• STORED DATA
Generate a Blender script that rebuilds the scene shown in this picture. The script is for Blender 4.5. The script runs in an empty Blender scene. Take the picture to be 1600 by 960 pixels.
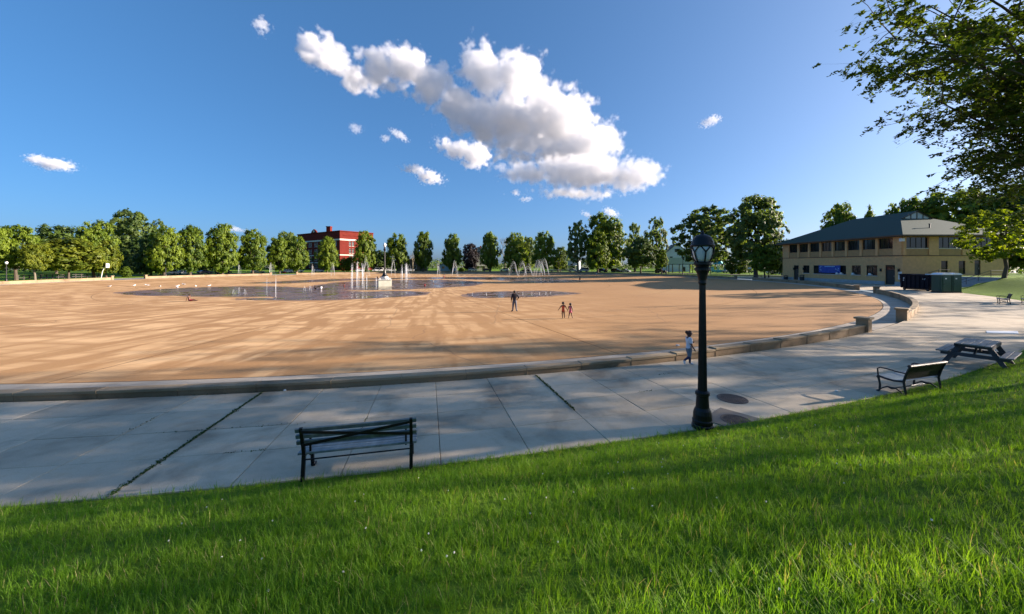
import bpy, bmesh, math, random
import numpy as np
from mathutils import Vector, Matrix, Quaternion
R_ = math.radians
sc = bpy.context.scene
COL = sc.collection
random.seed(7)

# ------------------------------------------------------------------ camera, sky, sun, exposure
F, YH, H = 577.0, 413.5, 3.5            # focal length in photo pixels, horizon row, eye height above the walkway
cam = bpy.data.objects.new('camera', bpy.data.cameras.new('camera'))
COL.objects.link(cam)
cam.location = (0, 0, H)
cam.rotation_euler = (R_(90), 0, 0)
cam.data.sensor_width = 36
cam.data.lens = 36 * F / 1600
cam.data.shift_y = -(480 - YH) / 1600
cam.data.clip_start = 0.05
cam.data.clip_end = 20000
sc.camera = cam

SUN_AZ, SUN_EL = R_(83), R_(15.5)       # azimuth clockwise from +Y
sun_dir = Vector((math.sin(SUN_AZ) * math.cos(SUN_EL), math.cos(SUN_AZ) * math.cos(SUN_EL), math.sin(SUN_EL)))
sl = bpy.data.lights.new('sun', 'SUN')
sl.energy = 3.0
sl.angle = R_(0.6)
sl.color = (1.0, 0.84, 0.70)
so = bpy.data.objects.new('sun', sl)
COL.objects.link(so)
so.location = (200, 60, 80)
so.rotation_euler = (-sun_dir).to_track_quat('-Z', 'Y').to_euler()

w = bpy.data.worlds.new('World')
sc.world = w
w.use_nodes = True
wn = w.node_tree
sky = wn.nodes.new('ShaderNodeTexSky')
sky.sky_type = 'NISHITA'
sky.sun_disc = False
sky.sun_elevation = SUN_EL
sky.sun_rotation = SUN_AZ
sky.altitude = 200
sky.air_density = 0.6
sky.dust_density = 2.5
sky.ozone_density = 7.0
bg = wn.nodes['Background']
bg.inputs['Strength'].default_value = 0.071
gm_ = wn.nodes.new('ShaderNodeGamma')          # the phone's tone curve flattens the sky
gm_.inputs[1].default_value = 0.62
hs = wn.nodes.new('ShaderNodeHueSaturation')
hs.inputs['Saturation'].default_value = 1.18
wn.links.new(sky.outputs[0], gm_.inputs[0])
wn.links.new(gm_.outputs[0], hs.inputs['Color'])
wn.links.new(hs.outputs[0], bg.inputs['Color'])

sc.view_settings.view_transform = 'Standard'
sc.view_settings.look = 'None'
sc.view_settings.exposure = 2.4
sc.view_settings.gamma = 1
sc.view_settings.use_curve_mapping = False
sc.render.engine = 'CYCLES'
cy = sc.cycles
cy.use_denoising = True
cy.max_bounces = 12
cy.volume_bounces = 12
cy.diffuse_bounces = 4
cy.glossy_bounces = 3
cy.transmission_bounces = 4
cy.transparent_max_bounces = 16
cy.caustics_reflective = False
cy.caustics_refractive = False

# ------------------------------------------------------------------ measures of the place
CX, CY, RB = -19.0, 84.5, 75.0          # centre and inner radius of the round wading basin
RW = 80.0                               # outer edge of the walkway


def sm(t):
    t = min(1.0, max(0.0, t))
    return t * t * (3 - 2 * t)


def polar(x, y):
    return math.hypot(x - CX, y - CY), math.degrees(math.atan2(y - CY, x - CX))


def rp(r, deg, z=0.0):
    return Vector((CX + r * math.cos(R_(deg)), CY + r * math.sin(R_(deg)), z))


def zbasin(r):
    return -0.12 - 0.85 * (1 - min(1, r / RB) ** 2)


def zland(x, y):
    """height of the lawns round the walkway"""
    r, a = polar(x, y)
    z = -0.03
    if -165 < a < -56.5 and r > RW:      # grass bank the photograph is taken from
        s = r - RW
        k = sm((a + 165) / 20) * sm((-57.2 - a) / 2.2)
        b = 0.06 * min(1, s / 0.12) + 0.31 * s * sm(s / 1.2) if s < 7 else 0.06 + 2.17 + 1.2 * (1 - math.exp(-(s - 7) * 0.31 / 1.2))
        b += 0.02 * math.sin(x * 2.1) * math.sin(y * 1.7) * sm(s)
        z += k * b
    if -47 < a < 0 and r > 84 and x > 40:
        k = sm((a + 47) / 5)
        l1 = (0.12 * sm((r - 84) / 0.2) + 1.72 * sm((r - 84) / 9.5)) * sm((50.3 - y) / .8)
        l2 = 1.70 * sm((x - 67.3) / 0.4) * sm((61.3 - y) / 0.6) * sm((y - 48.6) / .8)
        z += k * max(l1, l2)
    if 20 < a < 200 or a < -160:
        z += 0.9 * sm((r - 112) / 60)
    return z


def zground(x, y):
    r, a = polar(x, y)
    if r < RB:
        return zbasin(r)
    z = zland(x, y)
    return max(0.0, z) if r < 93 else z


def G(px, py):
    """point of the ground seen at a photo pixel"""
    z = 0.0
    for _ in range(40):
        d = (H - z) * F / max(1.5, py - YH)
        x = (px - 800) / F * d
        z = 0.5 * z + 0.5 * zground(x, d)
    return Vector((x, d, zground(x, d)))


def ring(px, r):
    """far crossing of the sight line through column px with the circle of radius r round the basin"""
    k = (px - 800) / F
    a, b, c = k * k + 1, 2 * (-k * CX - CY), CX * CX + CY * CY - r * r
    y = (-b + math.sqrt(b * b - 4 * a * c)) / (2 * a)
    return Vector((k * y, y, zground(k * y, y)))


def zpx(py, d):
    return H - (py - YH) * d / F


# ------------------------------------------------------------------ materials
def srgb(r, g, b):
    f = lambda c: (c / 255 / 12.92) if c <= 10 else ((c / 255 + 0.055) / 1.055) ** 2.4
    return (f(r), f(g), f(b), 1)


class NT:
    def __init__(s, nt):
        s.nt = nt

    def n(s, t, **kw):
        nd = s.nt.nodes.new(t)
        for k, v in kw.items():
            setattr(nd, k, v)
        return nd

    def l(s, a, b):
        s.nt.links.new(a, b)

    def val(s, inp, v):
        if hasattr(v, 'is_output'):
            s.l(v, inp)
        else:
            inp.default_value = v

    def math(s, op, a, b=0.0, c=None, clamp=False):
        nd = s.n('ShaderNodeMath', operation=op, use_clamp=clamp)
        s.val(nd.inputs[0], a)
        s.val(nd.inputs[1], b)
        if c is not None:
            s.val(nd.inputs[2], c)
        return nd.outputs[0]

    def noise(s, vec, scale, detail=4, rough=0.55, dist=0.0, dim='3D'):
        nd = s.n('ShaderNodeTexNoise', noise_dimensions=dim)
        if vec is not None:
            s.l(vec, nd.inputs['Vector'])
        nd.inputs['Scale'].default_value = scale
        nd.inputs['Detail'].default_value = detail
        nd.inputs['Roughness'].default_value = rough
        nd.inputs['Distortion'].default_value = dist
        return nd.outputs['Fac']

    def ramp(s, fac, stops):
        nd = s.n('ShaderNodeValToRGB')
        e = nd.color_ramp.elements
        while len(e) < len(stops):
            e.new(0.5)
        for q, (p, c) in zip(e, stops):
            q.position = p
            q.color = c if len(c) == 4 else (*c, 1)
        s.val(nd.inputs[0], fac)
        return nd.outputs[0]

    def mix(s, fac, a, b, blend='MIX'):
        nd = s.n('ShaderNodeMix', data_type='RGBA', blend_type=blend)
        s.val(nd.inputs[0], fac)
        s.val(nd.inputs[6], a)
        s.val(nd.inputs[7], b)
        return nd.outputs[2]

    def bump(s, h, strength=0.3, dist=0.02):
        nd = s.n('ShaderNodeBump')
        nd.inputs['Strength'].default_value = strength
        nd.inputs['Distance'].default_value = dist
        s.l(h, nd.inputs['Height'])
        return nd.outputs[0]


def newmat(name):
    m = bpy.data.materials.new(name)
    m.use_nodes = True
    t = NT(m.node_tree)
    return m, t, m.node_tree.nodes['Principled BSDF']


def mat(name, c, rough=0.7, var=0.25, scale=3.0, metal=0.0, bump=0.0, bscale=40, spec=0.5, objvar=0.0, coat=0.0):
    m, t, p = newmat(name)
    c = c if len(c) == 4 else (*c, 1)
    geo = t.n('ShaderNodeTexCoord').outputs['Object']
    f = t.noise(geo, scale, 6, 0.6)
    lo = tuple(x * (1 - var) for x in c[:3]) + (1,)
    hi = tuple(min(1, x * (1 + var)) for x in c[:3]) + (1,)
    col = t.ramp(f, [(0.3, lo), (0.7, hi)])
    if objvar:
        oi = t.n('ShaderNodeObjectInfo').outputs['Random']
        k = t.math('MULTIPLY_ADD', oi, 2 * objvar, 1 - objvar)
        col = t.mix(1.0, col, k, 'MULTIPLY')
    t.l(col, p.inputs['Base Color'])
    p.inputs['Roughness'].default_value = rough
    p.inputs['Metallic'].default_value = metal
    p.inputs['Specular IOR Level'].default_value = spec
    p.inputs['Coat Weight'].default_value = coat
    if bump:
        t.l(t.bump(t.noise(geo, bscale, 5, 0.6), bump, 0.01), p.inputs['Normal'])
    return m


def leafmat(name, c1, c2, trans=0.35, rough=0.55):
    m, t, p = newmat(name)
    tc = t.n('ShaderNodeTexCoord').outputs['Object']
    at = t.n('ShaderNodeAttribute', attribute_name='leafv')
    oi = t.n('ShaderNodeObjectInfo').outputs['Random']
    f = t.math('ADD', t.math('MULTIPLY', at.outputs['Fac'], 0.75), t.math('MULTIPLY', t.noise(tc, 6, 2), 0.4))
    f = t.math('ADD', f, t.math('MULTIPLY_ADD', oi, 0.35, -0.27), clamp=True)
    col = t.ramp(f, [(0.1, c1), (0.9, c2)])
    t.l(col, p.inputs['Base Color'])
    p.inputs['Roughness'].default_value = rough
    p.inputs['Specular IOR Level'].default_value = 0.3
    tr = t.n('ShaderNodeBsdfTranslucent')
    t.l(t.mix(1.0, col, (1.5, 1.45, 0.55, 1), 'MULTIPLY'), tr.inputs['Color'])
    mx = t.n('ShaderNodeMixShader')
    mx.inputs[0].default_value = trans
    t.l(p.outputs[0], mx.inputs[1])
    t.l(tr.outputs[0], mx.inputs[2])
    t.l(mx.outputs[0], m.node_tree.nodes['Material Output'].inputs['Surface'])
    return m


def concrete(name, c, stain=0.35, warm=(0.5, 0.45, 0.38), objvar=0.06):
    m, t, p = newmat(name)
    pos = t.n('ShaderNodeNewGeometry').outputs['Position']
    big = t.noise(pos, 0.55, 5, 0.6, 0.4)
    mid = t.noise(pos, 3.5, 6, 0.65)
    fine = t.noise(pos, 60, 4, 0.7)
    a = t.ramp(big, [(0.32, tuple(x * (1 - stain) for x in c)), (0.5, c), (0.72, tuple(x * 1.12 for x in c))])
    a = t.mix(t.ramp(mid, [(0.5, (0, 0, 0)), (0.75, (.45, .45, .45))]), a, (*[x * y * 1.6 for x, y in zip(c, warm)], 1))
    a = t.mix(0.35, a, t.ramp(fine, [(0.25, (.2, .2, .2)), (0.5, (.5, .5, .5)), (0.8, (.75, .75, .75))]), 'OVERLAY')
    sp = t.n('ShaderNodeTexVoronoi')
    sp.inputs['Scale'].default_value = 2.3
    t.l(pos, sp.inputs['Vector'])
    a = t.mix(t.ramp(sp.outputs['Distance'], [(0.02, (.6, .6, .6)), (0.05, (0, 0, 0))]), a, (*[x * 0.45 for x in c], 1))
    if objvar:
        oi = t.n('ShaderNodeObjectInfo').outputs['Random']
        a = t.mix(1.0, a, t.math('MULTIPLY_ADD', oi, 2 * objvar, 1 - objvar), 'MULTIPLY')
    t.l(a, p.inputs['Base Color'])
    p.inputs['Roughness'].default_value = 0.85
    p.inputs['Specular IOR Level'].default_value = 0.25
    t.l(t.bump(t.math('ADD', mid, t.math('MULTIPLY', fine, 0.5)), 0.25, 0.01), p.inputs['Normal'])
    return m


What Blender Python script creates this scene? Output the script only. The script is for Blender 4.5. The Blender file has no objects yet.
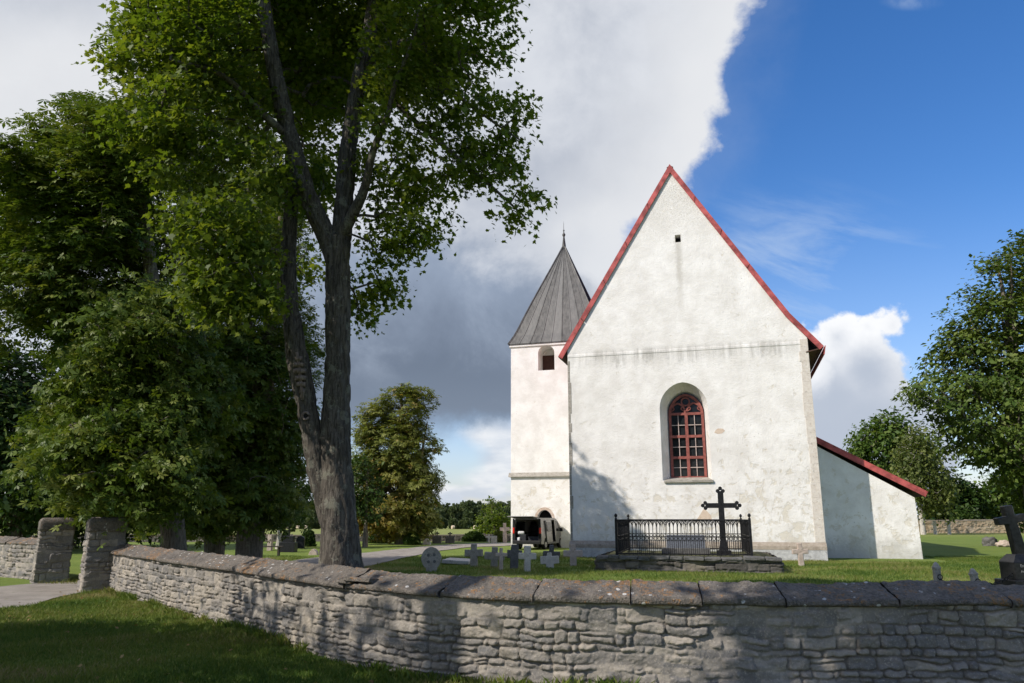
import bpy, bmesh, math, random
import numpy as np
from mathutils import Vector, Matrix
R = math.radians
sc = bpy.context.scene
C = sc.collection

# ------------------------------------------------------------------ camera
F, HOR, EYE = 760.0, 518.0, 1.9
PITCH = math.atan((HOR - 341.5) / F)
cam_d = bpy.data.cameras.new("camera")
cam_d.sensor_width = 36.0
cam_d.lens = 36.0 * F / 1024.0
cam_d.clip_start = 0.1
cam_d.clip_end = 8000.0
cam = bpy.data.objects.new("camera", cam_d)
cam.location = (0, 0, EYE)
cam.rotation_euler = (math.pi / 2 + PITCH, 0, 0)
C.objects.link(cam)
sc.camera = cam
sc.view_settings.view_transform = 'Standard'
sc.view_settings.look = 'None'
sc.view_settings.gamma = 1.0
sc.view_settings.exposure = 0.24
sc.view_settings.use_curve_mapping = False
sc.cycles.max_bounces = 6
sc.cycles.transparent_max_bounces = 8

# where a pixel's ray meets a level (at) or a distance (aty)
def ray(px, py):
    X = (px - 512) / F; Y = (341.5 - py) / F
    return np.array([X, math.cos(PITCH) - Y * math.sin(PITCH), math.sin(PITCH) + Y * math.cos(PITCH)])
def at(px, py, z=0.0):
    d = ray(px, py); t = (z - EYE) / d[2]
    return d[:2] * t
def aty(px, py, y):
    d = ray(px, py); t = y / d[1]
    return np.array([d[0] * t, y, EYE + d[2] * t])
def atx(px, y, z=0.5):            # world x of a column at distance y
    depth = y * math.cos(PITCH) + (z - EYE) * math.sin(PITCH)
    return (px - 512) / F * depth

# ------------------------------------------------------------------ sun
SUN_AZ, SUN_EL = R(240.0), R(40.5)
sd = bpy.data.lights.new("sun", 'SUN')
sd.energy = 4.2
sd.angle = R(0.5)
sd.color = (1.0, 0.925, 0.835)
sun = bpy.data.objects.new("sun", sd)
SV = Vector((math.sin(SUN_AZ) * math.cos(SUN_EL), math.cos(SUN_AZ) * math.cos(SUN_EL), math.sin(SUN_EL)))
sun.rotation_euler = SV.to_track_quat('Z', 'Y').to_euler()
sun.location = SV * 60
C.objects.link(sun)

# ------------------------------------------------------------------ node helper
class NT:
    def __init__(self, tree):
        self.t = tree; self.n = tree.nodes; self.l = tree.links
    def node(self, typ, **kw):
        n = self.n.new(typ)
        for k, v in kw.items(): setattr(n, k, v)
        return n
    def put(self, sock, v):
        if isinstance(v, bpy.types.NodeSocket): self.l.new(v, sock)
        elif v is not None: sock.default_value = v
    def m(self, op, a, b=None, c=None, clamp=False):
        n = self.node('ShaderNodeMath', operation=op, use_clamp=clamp)
        self.put(n.inputs[0], a); self.put(n.inputs[1], b); self.put(n.inputs[2], c)
        return n.outputs[0]
    def ss(self, x, a, b):        # smooth step a -> b (either direction)
        n = self.node('ShaderNodeMapRange', interpolation_type='SMOOTHSTEP')
        if a <= b:
            lo, hi, t0, t1 = a, b, 0.0, 1.0
        else:
            lo, hi, t0, t1 = b, a, 1.0, 0.0
        self.put(n.inputs['Value'], x)
        n.inputs['From Min'].default_value = lo; n.inputs['From Max'].default_value = hi
        n.inputs['To Min'].default_value = t0; n.inputs['To Max'].default_value = t1
        return n.outputs[0]
    def mix(self, f, a, b, blend='MIX'):
        n = self.node('ShaderNodeMix', data_type='RGBA', blend_type=blend)
        self.put(n.inputs[0], f); self.put(n.inputs[6], c4(a)); self.put(n.inputs[7], c4(b))
        return n.outputs[2]
    def noise(self, vec, scale, detail=4.0, rough=0.55, dist=0.0):
        n = self.node('ShaderNodeTexNoise')
        if vec is not None: self.l.new(vec, n.inputs['Vector'])
        n.inputs['Scale'].default_value = scale; n.inputs['Detail'].default_value = detail
        n.inputs['Roughness'].default_value = rough; n.inputs['Distortion'].default_value = dist
        return n.outputs['Fac']
    def voro(self, vec, scale, feature='F1', rnd=1.0, out='Distance'):
        n = self.node('ShaderNodeTexVoronoi', feature=feature)
        if vec is not None: self.l.new(vec, n.inputs['Vector'])
        n.inputs['Scale'].default_value = scale
        n.inputs['Randomness'].default_value = rnd
        return n.outputs[out]
    def mapping(self, vec, scale=(1, 1, 1), loc=(0, 0, 0)):
        n = self.node('ShaderNodeMapping')
        self.l.new(vec, n.inputs[0]); n.inputs['Scale'].default_value = scale; n.inputs['Location'].default_value = loc
        return n.outputs[0]
    def ramp(self, fac, stops):
        n = self.node('ShaderNodeValToRGB')
        el = n.color_ramp.elements
        while len(el) < len(stops): el.new(0.5)
        for e, (p, c) in zip(el, stops):
            e.position = p; e.color = c4(c)
        self.l.new(fac, n.inputs[0])
        return n.outputs[0]
    def sep(self, vec):
        n = self.node('ShaderNodeSeparateXYZ'); self.l.new(vec, n.inputs[0])
        return n.outputs
    def comb(self, x, y, z):
        n = self.node('ShaderNodeCombineXYZ')
        self.put(n.inputs[0], x); self.put(n.inputs[1], y); self.put(n.inputs[2], z)
        return n.outputs[0]
    def bump(self, h, strength=0.5, dist=0.02, normal=None):
        n = self.node('ShaderNodeBump')
        n.inputs['Strength'].default_value = strength; n.inputs['Distance'].default_value = dist
        self.l.new(h, n.inputs['Height'])
        if normal is not None: self.l.new(normal, n.inputs['Normal'])
        return n.outputs[0]
def c4(c):
    if isinstance(c, bpy.types.NodeSocket): return c
    if isinstance(c, (int, float)): return (c, c, c, 1)
    return tuple(c) if len(c) == 4 else tuple(c) + (1.0,)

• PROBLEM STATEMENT
From the records above, how many lines include the word "script"? Only the number is wanted.

• EXPECTED ANSWER
2